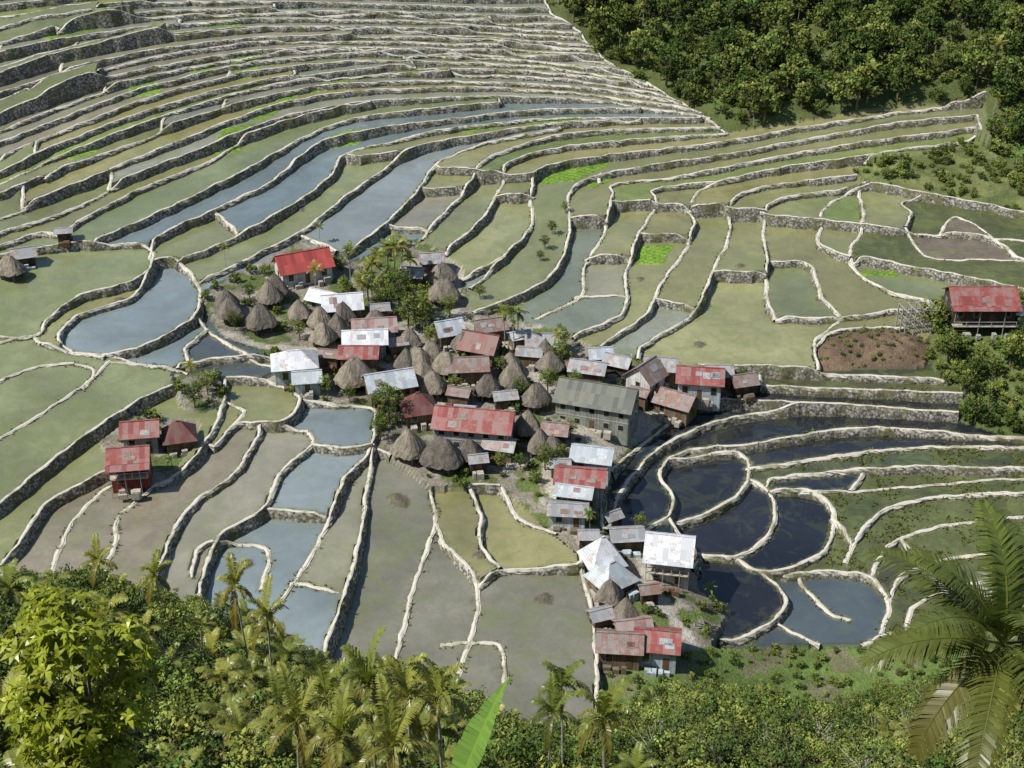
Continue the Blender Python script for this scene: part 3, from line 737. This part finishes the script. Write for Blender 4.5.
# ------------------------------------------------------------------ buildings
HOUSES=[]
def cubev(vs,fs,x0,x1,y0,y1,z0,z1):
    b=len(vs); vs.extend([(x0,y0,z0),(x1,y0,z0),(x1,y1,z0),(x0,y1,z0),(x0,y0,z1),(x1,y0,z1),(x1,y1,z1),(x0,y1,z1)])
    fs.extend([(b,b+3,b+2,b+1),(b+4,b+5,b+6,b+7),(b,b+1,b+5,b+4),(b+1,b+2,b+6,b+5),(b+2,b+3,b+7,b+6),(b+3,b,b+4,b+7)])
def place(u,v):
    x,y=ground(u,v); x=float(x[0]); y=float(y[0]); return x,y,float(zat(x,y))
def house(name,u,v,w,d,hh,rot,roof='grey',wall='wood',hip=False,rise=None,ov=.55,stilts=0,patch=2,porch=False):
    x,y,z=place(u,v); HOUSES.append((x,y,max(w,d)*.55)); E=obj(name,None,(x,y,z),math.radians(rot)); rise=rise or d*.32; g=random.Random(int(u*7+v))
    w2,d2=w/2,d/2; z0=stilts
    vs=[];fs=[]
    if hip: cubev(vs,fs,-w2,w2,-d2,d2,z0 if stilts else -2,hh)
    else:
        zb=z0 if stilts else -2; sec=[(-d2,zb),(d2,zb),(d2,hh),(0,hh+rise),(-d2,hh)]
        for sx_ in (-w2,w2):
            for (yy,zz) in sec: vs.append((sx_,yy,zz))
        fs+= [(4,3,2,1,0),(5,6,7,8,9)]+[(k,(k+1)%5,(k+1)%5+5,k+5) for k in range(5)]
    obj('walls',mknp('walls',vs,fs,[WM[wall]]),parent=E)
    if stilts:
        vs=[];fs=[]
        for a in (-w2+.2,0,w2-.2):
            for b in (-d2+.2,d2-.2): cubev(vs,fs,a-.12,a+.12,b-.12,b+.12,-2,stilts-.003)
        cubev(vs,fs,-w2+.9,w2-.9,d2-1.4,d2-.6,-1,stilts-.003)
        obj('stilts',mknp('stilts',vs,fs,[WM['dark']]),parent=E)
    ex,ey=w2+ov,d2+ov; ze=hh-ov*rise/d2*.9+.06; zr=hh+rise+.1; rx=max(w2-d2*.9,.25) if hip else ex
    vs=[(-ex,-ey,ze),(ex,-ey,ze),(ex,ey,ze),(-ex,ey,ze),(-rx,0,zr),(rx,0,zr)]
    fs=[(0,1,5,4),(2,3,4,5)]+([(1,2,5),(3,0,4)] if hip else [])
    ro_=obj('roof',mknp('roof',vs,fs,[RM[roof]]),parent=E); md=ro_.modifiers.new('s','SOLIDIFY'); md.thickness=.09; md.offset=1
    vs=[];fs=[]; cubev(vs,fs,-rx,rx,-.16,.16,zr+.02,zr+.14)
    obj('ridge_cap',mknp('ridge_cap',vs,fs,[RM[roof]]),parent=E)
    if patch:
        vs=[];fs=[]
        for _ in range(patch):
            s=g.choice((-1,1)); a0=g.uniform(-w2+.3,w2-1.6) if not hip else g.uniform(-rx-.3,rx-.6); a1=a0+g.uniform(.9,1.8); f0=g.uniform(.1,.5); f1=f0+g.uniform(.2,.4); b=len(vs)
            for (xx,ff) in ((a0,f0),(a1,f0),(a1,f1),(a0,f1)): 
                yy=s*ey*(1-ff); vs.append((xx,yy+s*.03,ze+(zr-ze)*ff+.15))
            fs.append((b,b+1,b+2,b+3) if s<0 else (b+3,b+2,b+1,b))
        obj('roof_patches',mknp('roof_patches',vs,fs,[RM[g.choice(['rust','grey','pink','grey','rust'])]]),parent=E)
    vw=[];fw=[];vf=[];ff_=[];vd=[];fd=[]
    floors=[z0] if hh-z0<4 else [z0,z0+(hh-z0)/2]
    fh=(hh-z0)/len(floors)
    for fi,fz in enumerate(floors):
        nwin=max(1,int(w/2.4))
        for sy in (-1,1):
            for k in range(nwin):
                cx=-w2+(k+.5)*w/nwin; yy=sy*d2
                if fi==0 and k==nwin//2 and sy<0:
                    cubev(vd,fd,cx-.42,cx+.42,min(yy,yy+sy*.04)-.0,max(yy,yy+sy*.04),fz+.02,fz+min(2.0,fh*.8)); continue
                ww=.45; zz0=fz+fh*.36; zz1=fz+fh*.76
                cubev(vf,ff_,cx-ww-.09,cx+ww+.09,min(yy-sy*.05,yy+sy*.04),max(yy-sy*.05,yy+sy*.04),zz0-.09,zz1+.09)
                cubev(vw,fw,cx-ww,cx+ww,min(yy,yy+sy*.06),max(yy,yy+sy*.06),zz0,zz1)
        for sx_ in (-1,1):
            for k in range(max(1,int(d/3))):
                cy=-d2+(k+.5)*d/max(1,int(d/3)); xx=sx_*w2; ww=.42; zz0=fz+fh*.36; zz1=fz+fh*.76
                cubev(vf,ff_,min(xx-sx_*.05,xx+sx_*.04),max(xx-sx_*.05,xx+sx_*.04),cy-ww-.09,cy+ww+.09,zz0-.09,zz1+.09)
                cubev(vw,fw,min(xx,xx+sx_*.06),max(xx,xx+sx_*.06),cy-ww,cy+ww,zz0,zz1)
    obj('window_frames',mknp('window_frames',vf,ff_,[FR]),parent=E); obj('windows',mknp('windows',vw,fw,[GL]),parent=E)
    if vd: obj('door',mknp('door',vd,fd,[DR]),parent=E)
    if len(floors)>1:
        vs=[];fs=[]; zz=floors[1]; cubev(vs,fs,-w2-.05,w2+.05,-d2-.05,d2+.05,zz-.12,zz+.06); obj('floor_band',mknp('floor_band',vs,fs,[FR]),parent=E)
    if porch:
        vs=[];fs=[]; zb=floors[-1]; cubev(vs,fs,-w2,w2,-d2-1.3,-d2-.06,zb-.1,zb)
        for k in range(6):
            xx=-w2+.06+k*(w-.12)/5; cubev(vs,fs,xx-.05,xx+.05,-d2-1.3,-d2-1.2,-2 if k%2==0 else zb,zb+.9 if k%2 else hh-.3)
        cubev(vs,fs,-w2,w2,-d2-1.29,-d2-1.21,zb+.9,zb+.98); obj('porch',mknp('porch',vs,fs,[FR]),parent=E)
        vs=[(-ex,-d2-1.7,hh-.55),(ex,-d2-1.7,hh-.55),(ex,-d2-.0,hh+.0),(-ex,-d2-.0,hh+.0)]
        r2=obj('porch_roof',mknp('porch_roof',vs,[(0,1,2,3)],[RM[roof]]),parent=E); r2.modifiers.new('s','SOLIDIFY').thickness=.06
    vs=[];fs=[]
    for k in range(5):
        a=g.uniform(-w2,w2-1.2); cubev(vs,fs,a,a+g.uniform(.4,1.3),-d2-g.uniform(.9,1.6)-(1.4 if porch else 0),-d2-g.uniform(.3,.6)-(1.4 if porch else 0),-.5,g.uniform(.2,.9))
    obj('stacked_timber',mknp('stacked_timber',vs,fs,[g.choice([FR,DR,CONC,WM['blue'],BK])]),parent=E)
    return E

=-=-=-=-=

**Task objective**:
Print the full listing exactly, dropping the pictures.

**Written response**:
Continue the Blender Python script for this scene: part 3, from line 737. This part finishes the script. Write for Blender 4.5.
# ------------------------------------------------------------------ buildings
HOUSES=[]
def cubev(vs,fs,x0,x1,y0,y1,z0,z1):
    b=len(vs); vs.extend([(x0,y0,z0),(x1,y0,z0),(x1,y1,z0),(x0,y1,z0),(x0,y0,z1),(x1,y0,z1),(x1,y1,z1),(x0,y1,z1)])
    fs.extend([(b,b+3,b+2,b+1),(b+4,b+5,b+6,b+7),(b,b+1,b+5,b+4),(b+1,b+2,b+6,b+5),(b+2,b+3,b+7,b+6),(b+3,b,b+4,b+7)])
def place(u,v):
    x,y=ground(u,v); x=float(x[0]); y=float(y[0]); return x,y,float(zat(x,y))
def house(name,u,v,w,d,hh,rot,roof='grey',wall='wood',hip=False,rise=None,ov=.55,stilts=0,patch=2,porch=False):
    x,y,z=place(u,v); HOUSES.append((x,y,max(w,d)*.55)); E=obj(name,None,(x,y,z),math.radians(rot)); rise=rise or d*.32; g=random.Random(int(u*7+v))
    w2,d2=w/2,d/2; z0=stilts
    vs=[];fs=[]
    if hip: cubev(vs,fs,-w2,w2,-d2,d2,z0 if stilts else -2,hh)
    else:
        zb=z0 if stilts else -2; sec=[(-d2,zb),(d2,zb),(d2,hh),(0,hh+rise),(-d2,hh)]
        for sx_ in (-w2,w2):
            for (yy,zz) in sec: vs.append((sx_,yy,zz))
        fs+= [(4,3,2,1,0),(5,6,7,8,9)]+[(k,(k+1)%5,(k+1)%5+5,k+5) for k in range(5)]
    obj('walls',mknp('walls',vs,fs,[WM[wall]]),parent=E)
    if stilts:
        vs=[];fs=[]
        for a in (-w2+.2,0,w2-.2):
            for b in (-d2+.2,d2-.2): cubev(vs,fs,a-.12,a+.12,b-.12,b+.12,-2,stilts-.003)
        cubev(vs,fs,-w2+.9,w2-.9,d2-1.4,d2-.6,-1,stilts-.003)
        obj('stilts',mknp('stilts',vs,fs,[WM['dark']]),parent=E)
    ex,ey=w2+ov,d2+ov; ze=hh-ov*rise/d2*.9+.06; zr=hh+rise+.1; rx=max(w2-d2*.9,.25) if hip else ex
    vs=[(-ex,-ey,ze),(ex,-ey,ze),(ex,ey,ze),(-ex,ey,ze),(-rx,0,zr),(rx,0,zr)]
    fs=[(0,1,5,4),(2,3,4,5)]+([(1,2,5),(3,0,4)] if hip else [])
    ro_=obj('roof',mknp('roof',vs,fs,[RM[roof]]),parent=E); md=ro_.modifiers.new('s','SOLIDIFY'); md.thickness=.09; md.offset=1
    vs=[];fs=[]; cubev(vs,fs,-rx,rx,-.16,.16,zr+.02,zr+.14)
    obj('ridge_cap',mknp('ridge_cap',vs,fs,[RM[roof]]),parent=E)
    if patch:
        vs=[];fs=[]
        for _ in range(patch):
            s=g.choice((-1,1)); a0=g.uniform(-w2+.3,w2-1.6) if not hip else g.uniform(-rx-.3,rx-.6); a1=a0+g.uniform(.9,1.8); f0=g.uniform(.1,.5); f1=f0+g.uniform(.2,.4); b=len(vs)
            for (xx,ff) in ((a0,f0),(a1,f0),(a1,f1),(a0,f1)): 
                yy=s*ey*(1-ff); vs.append((xx,yy+s*.03,ze+(zr-ze)*ff+.15))
            fs.append((b,b+1,b+2,b+3) if s<0 else (b+3,b+2,b+1,b))
        obj('roof_patches',mknp('roof_patches',vs,fs,[RM[g.choice(['rust','grey','pink','grey','rust'])]]),parent=E)
    vw=[];fw=[];vf=[];ff_=[];vd=[];fd=[]
    floors=[z0] if hh-z0<4 else [z0,z0+(hh-z0)/2]
    fh=(hh-z0)/len(floors)
    for fi,fz in enumerate(floors):
        nwin=max(1,int(w/2.4))
        for sy in (-1,1):
            for k in range(nwin):
                cx=-w2+(k+.5)*w/nwin; yy=sy*d2
                if fi==0 and k==nwin//2 and sy<0:
                    cubev(vd,fd,cx-.42,cx+.42,min(yy,yy+sy*.04)-.0,max(yy,yy+sy*.04),fz+.02,fz+min(2.0,fh*.8)); continue
                ww=.45; zz0=fz+fh*.36; zz1=fz+fh*.76
                cubev(vf,ff_,cx-ww-.09,cx+ww+.09,min(yy-sy*.05,yy+sy*.04),max(yy-sy*.05,yy+sy*.04),zz0-.09,zz1+.09)
                cubev(vw,fw,cx-ww,cx+ww,min(yy,yy+sy*.06),max(yy,yy+sy*.06),zz0,zz1)
        for sx_ in (-1,1):
            for k in range(max(1,int(d/3))):
                cy=-d2+(k+.5)*d/max(1,int(d/3)); xx=sx_*w2; ww=.42; zz0=fz+fh*.36; zz1=fz+fh*.76
                cubev(vf,ff_,min(xx-sx_*.05,xx+sx_*.04),max(xx-sx_*.05,xx+sx_*.04),cy-ww-.09,cy+ww+.09,zz0-.09,zz1+.09)
                cubev(vw,fw,min(xx,xx+sx_*.06),max(xx,xx+sx_*.06),cy-ww,cy+ww,zz0,zz1)
    obj('window_frames',mknp('window_frames',vf,ff_,[FR]),parent=E); obj('windows',mknp('windows',vw,fw,[GL]),parent=E)
    if vd: obj('door',mknp('door',vd,fd,[DR]),parent=E)
    if len(floors)>1:
        vs=[];fs=[]; zz=floors[1]; cubev(vs,fs,-w2-.05,w2+.05,-d2-.05,d2+.05,zz-.12,zz+.06); obj('floor_band',mknp('floor_band',vs,fs,[FR]),parent=E)
    if porch:
        vs=[];fs=[]; zb=floors[-1]; cubev(vs,fs,-w2,w2,-d2-1.3,-d2-.06,zb-.1,zb)
        for k in range(6):
            xx=-w2+.06+k*(w-.12)/5; cubev(vs,fs,xx-.05,xx+.05,-d2-1.3,-d2-1.2,-2 if k%2==0 else zb,zb+.9 if k%2 else hh-.3)
        cubev(vs,fs,-w2,w2,-d2-1.29,-d2-1.21,zb+.9,zb+.98); obj('porch',mknp('porch',vs,fs,[FR]),parent=E)
        vs=[(-ex,-d2-1.7,hh-.55),(ex,-d2-1.7,hh-.55),(ex,-d2-.0,hh+.0),(-ex,-d2-.0,hh+.0)]
        r2=obj('porch_roof',mknp('porch_roof',vs,[(0,1,2,3)],[RM[roof]]),parent=E); r2.modifiers.new('s','SOLIDIFY').thickness=.06
    vs=[];fs=[]
    for k in range(5):
        a=g.uniform(-w2,w2-1.2); cubev(vs,fs,a,a+g.uniform(.4,1.3),-d2-g.uniform(.9,1.6)-(1.4 if porch else 0),-d2-g.uniform(.3,.6)-(1.4 if porch else 0),-.5,g.uniform(.2,.9))
    obj('stacked_timber',mknp('stacked_timber',vs,fs,[g.choice([FR,DR,CONC,WM['blue'],BK])]),parent=E)
    return E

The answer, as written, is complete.